Stated goal: Copy everything in the listing below word for word, apart from any images.

Given information:
####################

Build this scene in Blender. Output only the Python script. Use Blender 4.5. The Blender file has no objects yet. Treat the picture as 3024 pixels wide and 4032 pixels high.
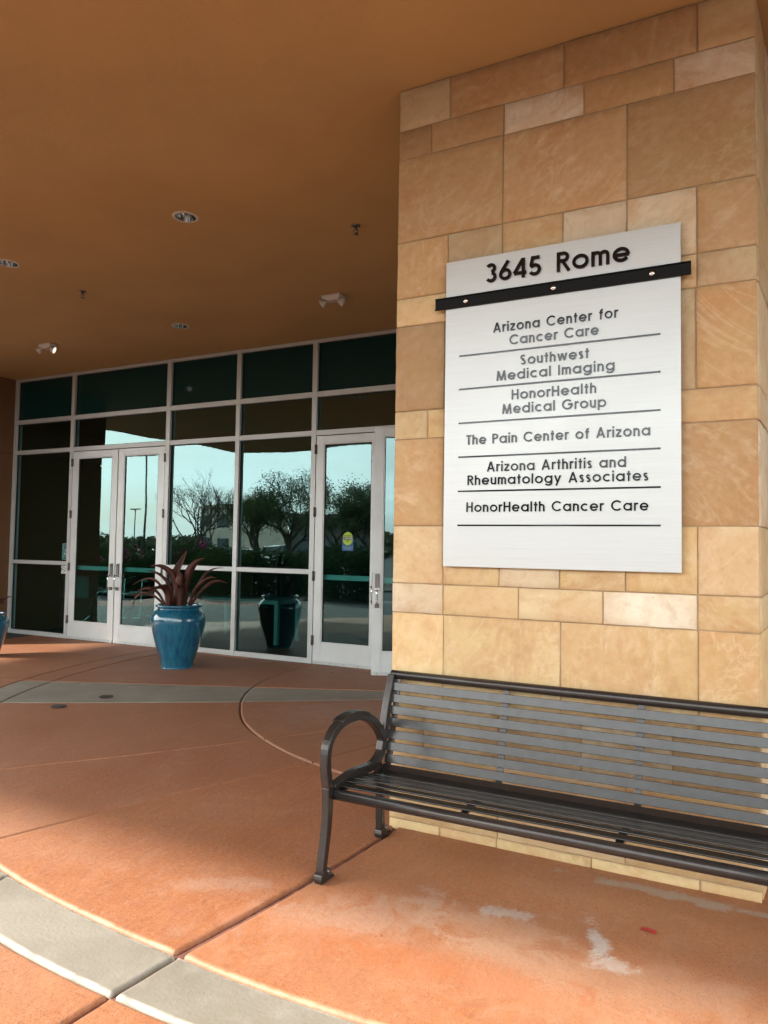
import bpy, math, random
from mathutils import Vector, Matrix, noise
R = math.radians
sc = bpy.context.scene
col = sc.collection
random.seed(7)

# ---------------------------------------------------------------- camera, world, sun, exposure
YAW, PITCH, ROLL, FPX = R(27.284), R(2.696), R(0.902), 2892.5
cd = bpy.data.cameras.new('camera'); cam = bpy.data.objects.new('camera', cd); col.objects.link(cam)
fw = Vector((-math.sin(YAW)*math.cos(PITCH), math.cos(YAW)*math.cos(PITCH), math.sin(PITCH)))
rt = Vector((math.cos(YAW), math.sin(YAW), 0)); up = rt.cross(fw)
r2 = rt*math.cos(ROLL) + up*math.sin(ROLL); u2 = up*math.cos(ROLL) - rt*math.sin(ROLL)
cam.matrix_world = Matrix(((r2.x, u2.x, -fw.x, 0), (r2.y, u2.y, -fw.y, 0), (r2.z, u2.z, -fw.z, 1.5), (0, 0, 0, 1)))
cd.sensor_fit = 'HORIZONTAL'; cd.sensor_width = 36; cd.lens = 36*FPX/3024; cd.clip_start = .05; cd.clip_end = 900
sc.camera = cam

SUN_EL, SUN_AZ = R(33), R(37)          # light travels towards (+cos az, +sin az)
trav = Vector((math.cos(SUN_AZ)*math.cos(SUN_EL), math.sin(SUN_AZ)*math.cos(SUN_EL), -math.sin(SUN_EL)))
sl = bpy.data.lights.new('sun', 'SUN'); sl.energy = 4.7; sl.angle = R(3.0); sl.color = (1, .93, .83)
so = bpy.data.objects.new('sun', sl); col.objects.link(so)
so.rotation_euler = trav.to_track_quat('-Z', 'Y').to_euler()

W = bpy.data.worlds.new('World'); sc.world = W; W.use_nodes = True
nt = W.node_tree; nt.nodes.clear()
wo = nt.nodes.new('ShaderNodeOutputWorld'); bg = nt.nodes.new('ShaderNodeBackground')
sky = nt.nodes.new('ShaderNodeTexSky'); sky.sky_type = 'NISHITA'; sky.sun_disc = False
sky.sun_elevation = SUN_EL; sky.sun_rotation = math.atan2(-trav.x, -trav.y)
sky.air_density = 1.2; sky.dust_density = 2.5
tcw = nt.nodes.new('ShaderNodeTexCoord'); mpw = nt.nodes.new('ShaderNodeMapping'); mpw.inputs['Scale'].default_value = (1.2, 1.2, 5.5)
nzw = nt.nodes.new('ShaderNodeTexNoise'); nzw.inputs['Scale'].default_value = 1.6; nzw.inputs['Detail'].default_value = 6; nzw.inputs['Roughness'].default_value = .55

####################

Solution to this task:
Build this scene in Blender. Output only the Python script. Use Blender 4.5. The Blender file has no objects yet. Treat the picture as 3024 pixels wide and 4032 pixels high.
import bpy, math, random
from mathutils import Vector, Matrix, noise
R = math.radians
sc = bpy.context.scene
col = sc.collection
random.seed(7)

# ---------------------------------------------------------------- camera, world, sun, exposure
YAW, PITCH, ROLL, FPX = R(27.284), R(2.696), R(0.902), 2892.5
cd = bpy.data.cameras.new('camera'); cam = bpy.data.objects.new('camera', cd); col.objects.link(cam)
fw = Vector((-math.sin(YAW)*math.cos(PITCH), math.cos(YAW)*math.cos(PITCH), math.sin(PITCH)))
rt = Vector((math.cos(YAW), math.sin(YAW), 0)); up = rt.cross(fw)
r2 = rt*math.cos(ROLL) + up*math.sin(ROLL); u2 = up*math.cos(ROLL) - rt*math.sin(ROLL)
cam.matrix_world = Matrix(((r2.x, u2.x, -fw.x, 0), (r2.y, u2.y, -fw.y, 0), (r2.z, u2.z, -fw.z, 1.5), (0, 0, 0, 1)))
cd.sensor_fit = 'HORIZONTAL'; cd.sensor_width = 36; cd.lens = 36*FPX/3024; cd.clip_start = .05; cd.clip_end = 900
sc.camera = cam

SUN_EL, SUN_AZ = R(33), R(37)          # light travels towards (+cos az, +sin az)
trav = Vector((math.cos(SUN_AZ)*math.cos(SUN_EL), math.sin(SUN_AZ)*math.cos(SUN_EL), -math.sin(SUN_EL)))
sl = bpy.data.lights.new('sun', 'SUN'); sl.energy = 4.7; sl.angle = R(3.0); sl.color = (1, .93, .83)
so = bpy.data.objects.new('sun', sl); col.objects.link(so)
so.rotation_euler = trav.to_track_quat('-Z', 'Y').to_euler()

W = bpy.data.worlds.new('World'); sc.world = W; W.use_nodes = True
nt = W.node_tree; nt.nodes.clear()
wo = nt.nodes.new('ShaderNodeOutputWorld'); bg = nt.nodes.new('ShaderNodeBackground')
sky = nt.nodes.new('ShaderNodeTexSky'); sky.sky_type = 'NISHITA'; sky.sun_disc = False
sky.sun_elevation = SUN_EL; sky.sun_rotation = math.atan2(-trav.x, -trav.y)
sky.air_density = 1.2; sky.dust_density = 2.5
tcw = nt.nodes.new('ShaderNodeTexCoord'); mpw = nt.nodes.new('ShaderNodeMapping'); mpw.inputs['Scale'].default_value = (1.2, 1.2, 5.5)
nzw = nt.nodes.new('ShaderNodeTexNoise'); nzw.inputs['Scale'].default_value = 1.6; nzw.inputs['Detail'].default_value = 6; nzw.inputs['Roughness'].default_value = .55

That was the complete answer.